Tuesday, February 9, 2010

Science and Islam: Feb 8 2010

By al-Din on February 9, 2010 1:28 AM

Yang terhormat Tun.

Behind science and discoveries: End of a Malay kingdom

The Melaka kingdom or sultanate lasted just slightly over a century (1402-1511). At its establishment period (by Parameswara), world events elsewhere were already in a state of flux with wars and conquests, coronations, explorations and discoveries, inventions, advances in sciences and humanities.

At the onset of the Malay kingdom, Western Europe was undergoing the Renaissance period when arts and architecture flourished at its centre, Venice. The Ming Dynasty was at its zenith especially in sea power. The Ottomans (Turkish) empire was expanding with a great victory at Kosovo in 1389 which gave them control of the Balkans for the next 500 years. The Tartars under Timur, however curbed the Ottomans by conquering Central Asia beginning in 1395.

The look-East policy by a western nation was first initiated when Portuguese navigators, geographers and seamen were encouraged to make expeditions to the East by Prince Henry ‘The Navigator’. By 1488 Bartholomew Diaz had rounded the southern tip of Africa and named it as the Cape of Good Hope.
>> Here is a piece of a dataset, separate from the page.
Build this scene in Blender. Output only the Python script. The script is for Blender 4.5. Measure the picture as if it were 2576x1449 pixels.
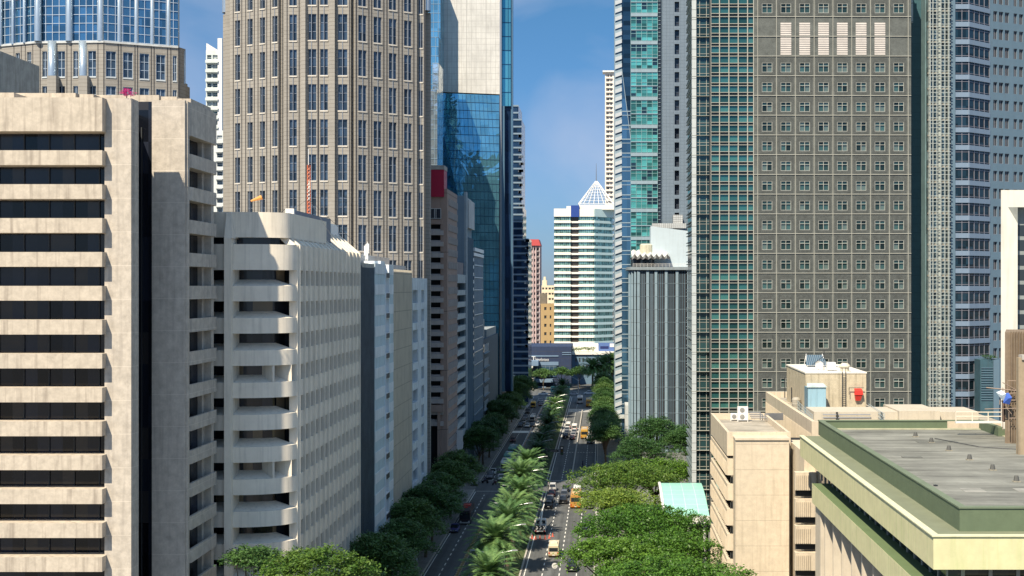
import bpy, math, random
from mathutils import Vector, Matrix
random.seed(7)
for o in list(bpy.data.objects): bpy.data.objects.remove(o)
SC = bpy.context.scene
COL = SC.collection
R = math.radians
# ------------------------------------------------------------ camera
F = 3144.5; U0 = 1514.0; V0 = 720.0; HC = 50.0      # focal length and vanishing point, in 2576-wide picture units
cam = bpy.data.cameras.new('camera'); camo = bpy.data.objects.new('camera', cam); COL.objects.link(camo)
camo.location = (0, 0, HC); camo.rotation_euler = (R(90), 0, 0)
cam.sensor_width = 36; cam.lens = 36*F/2576
cam.shift_x = -(U0-1288)/2576; cam.shift_y = -(724.5-V0)/2576
cam.clip_start = 1; cam.clip_end = 20000
SC.camera = camo
# ------------------------------------------------------------ light
SUN = Vector((.37, .72, -1.0)).normalized()          # direction the sunlight travels
el = math.asin(-SUN.z); az = math.atan2(-SUN.x, -SUN.y)   # azimuth of the sun measured from +Y towards +X
sl = bpy.data.lights.new('sun', 'SUN'); sl.energy = 4.9; sl.angle = R(.5); sl.color = (1, .87, .68)
so = bpy.data.objects.new('sun', sl); COL.objects.link(so)
so.rotation_euler = SUN.to_track_quat('-Z', 'Y').to_euler(); so.location = (-100, -200, 300)
W = bpy.data.worlds.new('World'); SC.world = W; W.use_nodes = True
nt = W.node_tree; nt.nodes.clear()
def N(nt, t, **k):
    n = nt.nodes.new(t)
    for a, b in k.items(): setattr(n, a, b)
    return n
sky = N(nt, 'ShaderNodeTexSky', sky_type='NISHITA', sun_disc=False, sun_elevation=el, sun_rotation=az,
        altitude=300, air_density=1.3, dust_density=.15, ozone_density=4.0)
tc = N(nt, 'ShaderNodeTexCoord')
tint = N(nt, 'ShaderNodeMix', data_type='RGBA', blend_type='MULTIPLY'); tint.inputs[0].default_value = 1
tint.inputs[7].default_value = (.31, .56, .76, 1)
cl = N(nt, 'ShaderNodeTexNoise'); cl.inputs['Scale'].default_value = 5.5; cl.inputs['Detail'].default_value = 5
cl.inputs['Distortion'].default_value = .5
mp = N(nt, 'ShaderNodeMapping'); mp.inputs['Scale'].default_value = (1, 1, 1.4); mp.inputs['Location'].default_value = (.35, .1, .2)
cr = N(nt, 'ShaderNodeValToRGB'); cr.color_ramp.elements[0].position = .40; cr.color_ramp.elements[1].position = .78
mixc = N(nt, 'ShaderNodeMix', data_type='RGBA'); mixc.inputs[7].default_value = (3.6, 3.9, 4.9, 1)
bg = N(nt, 'ShaderNodeBackground'); bg.inputs['Strength'].default_value = .10
wo = N(nt, 'ShaderNodeOutputWorld')
L = nt.links.new
L(sky.outputs[0], tint.inputs[6])
sp0 = N(nt, 'ShaderNodeSeparateXYZ'); L(tc.outputs['Generated'], sp0.inputs[0])
mr0 = N(nt, 'ShaderNodeMapRange'); mr0.inputs['From Max'].default_value = .22; L(sp0.outputs[2], mr0.inputs[0])
tm = N(nt, 'ShaderNodeMix', data_type='RGBA'); tm.inputs[6].default_value = (.23, .35, .66, 1); tm.inputs[7].default_value = (.25, .43, .58, 1)
L(mr0.outputs[0], tm.inputs[0]); L(tm.outputs[2], tint.inputs[7]); L(tc.outputs['Generated'], mp.inputs[0]); L(mp.outputs[0], cl.inputs['Vector'])
L(cl.outputs[0], cr.inputs[0])
mm = N(nt, 'ShaderNodeMath', operation='MULTIPLY'); mm.inputs[1].default_value = .62
L(cr.outputs[0], mm.inputs[0]); L(mm.outputs[0], mixc.inputs[0])
L(tint.outputs[2], mixc.inputs[6])
# unseen bright sky overhead, added as fill light; none towards the horizon
spx = N(nt, 'ShaderNodeSeparateXYZ'); L(tc.outputs['Generated'], spx.inputs[0])
mrz = N(nt, 'ShaderNodeMapRange', interpolation_type='SMOOTHSTEP'); mrz.inputs['From Min'].default_value = .30; mrz.inputs['From Max'].default_value = .65; mrz.inputs['To Max'].default_value = .30
L(spx.outputs[2], mrz.inputs[0])
hi = N(nt, 'ShaderNodeMix', data_type='RGBA'); hi.inputs[7].default_value = (3.8, 5.8, 8.0, 1)
L(mrz.outputs[0], hi.inputs[0]); L(mixc.outputs[2], hi.inputs[6]); L(hi.outputs[2], bg.inputs[0]); L(bg.outputs[0], wo.inputs[0])
SC.view_settings.view_transform = 'Standard'; SC.view_settings.look = 'None'
SC.view_settings.exposure = 0.7; SC.view_settings.gamma = 1
SC.render.engine = 'CYCLES'
SC.cycles.max_bounces = 6; SC.cycles.diffuse_bounces = 2; SC.cycles.glossy_bounces = 3; SC.cycles.transmission_bounces = 3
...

Their goal to the East was now wide open.

Duarte Barbosa wrote about Melaka as a great centre of eastern trade “Whoever is Lord in Malacca has his hand on the throat of Venice”. Melaka had become a trading centre where exotic goods and products from the East were reaching Europe. So much so that the King of Portugal, King Manuel in 1509 dispatched a fleet under Lopez de Sequeira to request for permission from the Sultan to trade.
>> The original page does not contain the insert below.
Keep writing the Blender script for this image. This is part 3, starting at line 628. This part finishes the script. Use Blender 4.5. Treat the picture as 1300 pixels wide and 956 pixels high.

Melaka was under the reign of Sultan Mahmud Shah (1488-1511), the sixth Sultan of Melaka. The Bendahara was Tun Mutahir, the uncle of the Sultan. Using kris and spears Tun Hasan Temenggong and his warriors managed to repel de Sequiera and his men armed with matchlocks.
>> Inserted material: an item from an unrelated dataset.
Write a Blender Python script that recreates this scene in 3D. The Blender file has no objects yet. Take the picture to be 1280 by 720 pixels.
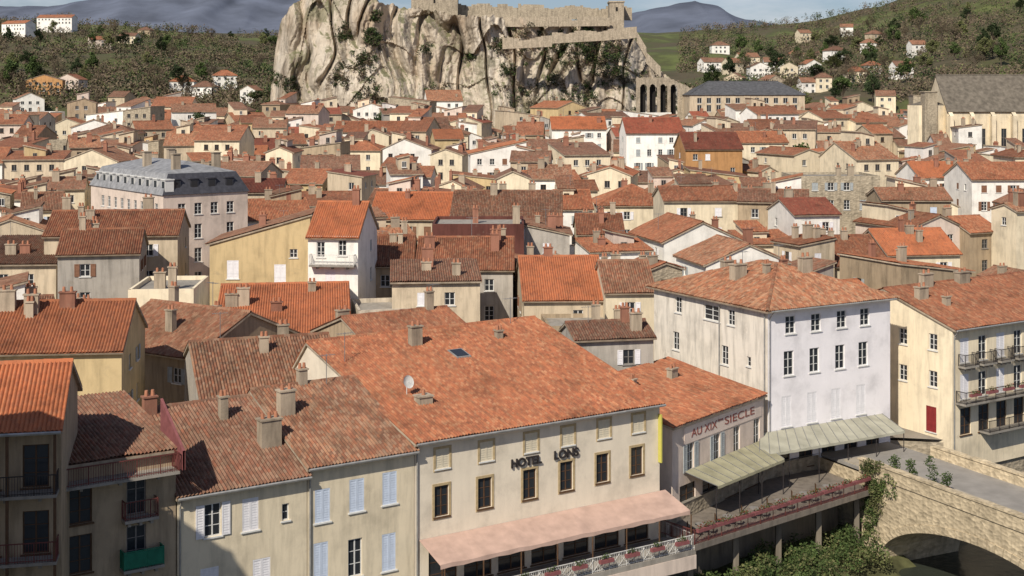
import bpy, math, random
from math import sin, cos, pi, radians, floor, sqrt
from mathutils import Vector, Matrix, noise
C = bpy.context.scene.collection
F, H, YH = 1700.0, 30.0, 115.0
rnd = random.Random(7)

# ---------------------------------------------------------------- mesh builder
class MB:
    def __init__(s): s.v=[]; s.f=[]; s.uv=[]; s.mi=[]
    def poly(s, pts, uv=None, mi=0):
        b=len(s.v); s.v.extend([tuple(p) for p in pts]); s.f.append(tuple(range(b,b+len(pts))))
        s.uv.append(uv if uv else [(0,0)]*len(pts)); s.mi.append(mi)
    def box(s,x0,x1,y0,y1,z0,z1,mi=0):
        b=len(s.v)
        s.v.extend([(x0,y0,z0),(x1,y0,z0),(x1,y1,z0),(x0,y1,z0),(x0,y0,z1),(x1,y0,z1),(x1,y1,z1),(x0,y1,z1)])
        for q in ((0,3,2,1),(4,5,6,7),(0,1,5,4),(1,2,6,5),(2,3,7,6),(3,0,4,7)):
            s.f.append(tuple(b+i for i in q)); s.uv.append([(0,0)]*4); s.mi.append(mi)
    def bar(s,A,B,r,mi=0,n=6):
        A=Vector(A);B=Vector(B); d=(B-A)
        if d.length<1e-5: return
        d.normalize(); a=d.orthogonal().normalized(); c=d.cross(a); b0=len(s.v)
        ra,rb=r if isinstance(r,tuple) else (r,r)
        for P,rr in ((A,ra),(B,rb)):
            for k in range(n):
                t=2*pi*k/n; s.v.append(tuple(P+(a*cos(t)+c*sin(t))*rr))
        for k in range(n):
            k2=(k+1)%n; s.f.append((b0+k,b0+k2,b0+n+k2,b0+n+k)); s.uv.append([(0,0)]*4); s.mi.append(mi)
        s.f.append(tuple(b0+n+k for k in range(n))); s.uv.append([(0,0)]*n); s.mi.append(mi)
        s.f.append(tuple(b0+n-1-k for k in range(n))); s.uv.append([(0,0)]*n); s.mi.append(mi)
    def mesh(s,name,mats):
        me=bpy.data.meshes.new(name); me.from_pydata(s.v,[],s.f)
        ul=me.uv_layers.new(name='UVMap'); flat=[]
        for u in s.uv:
            for a in u: flat.extend(a)
        ul.data.foreach_set('uv',flat)
        if not isinstance(mats,(list,tuple)): mats=[mats]
        for m in mats: me.materials.append(m)
        if len(mats)>1: me.polygons.foreach_set('material_index',s.mi)
        me.update(); return me
    def build(s,name,mats,parent=None): return link(name,s.mesh(name,mats),parent)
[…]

World events in science and discoveries 20 years before the fall of Melaka:

1488 - Portugal’s Bartolomeu Dias rounds Cape of Good Hope, opening a new route to India.

1490-2 - German geographer and navigator Martin Behaim (1440-1507) constructs the oldest globe.

1492 -1502 - Voyages by Columbus, the Genoese-born explorer reach Bahamas, Cuba, Hispaniola (Haiti), Trinidad and Panama.

1495- Aldine Press in Venice prints the Greek Classics, spreading rebirth of Greek learning.

1495 - First known muzzle-loading rifles made for Maximilian, the Holy Roman Emperor.

1497 - John Cabot, an Italian navigator employed by Henry VII of England, lands in Newfoundland, which he mistakes for China.

1497 - Italian artist and inventor, Leonardo da Vinci paints Last Supper, Mona Lisa in 1502.

1497-8 - Genoese-born explorer makes two voyages in search of a North-West Passage to China and discovers Newfoundland.

1498 - Vasco da Gama of Portugal reaches west coast of India at Calicut after rounding southern Africa.

1499 - Switzerland gains independence from the German Empire.

1499-1501 - Florentine navigator Amerigo Vespucci (1454-1512) explores coast of South America, and gives his name to the continent.

1500 - Portuguese navigator, Pedro Cabral lands on the coast of Brazil and claims it for the Portuguese Crown.

1501 - In Venice, Ottaviano dei Petrucci publishes first printed music.

1506 - St. Peter’s, Rome began to be built.

1509 - Earliest known pocket watch made at Nuremberg, Germany.

1509 - Dutch humanist and scholar Erasmus, the most influential man of letters in northern Europe writes Encomium Moriae (‘In Praise of Folly’).

1509 - Portuguese flotilla under de Sequeira’s arrives in Melaka.

1510 - Venetian Renaissance at its peak.

1511 - de Albuquerque conquest of Malacca and end of the Melaka Sultanate.


In hindsight, we could deduce plausible explanations as to the success and longevity, or failure of a kingdom. External factors as well as internal strength or problems affect the stability and sovereignity of any nation. For the case of Melaka, it was the total lack of science and discoveries that led to its downfall.

Leonardo da Vinci's last words at his death ‘I have offended God and mankind because my work did not reach the quality it should have.’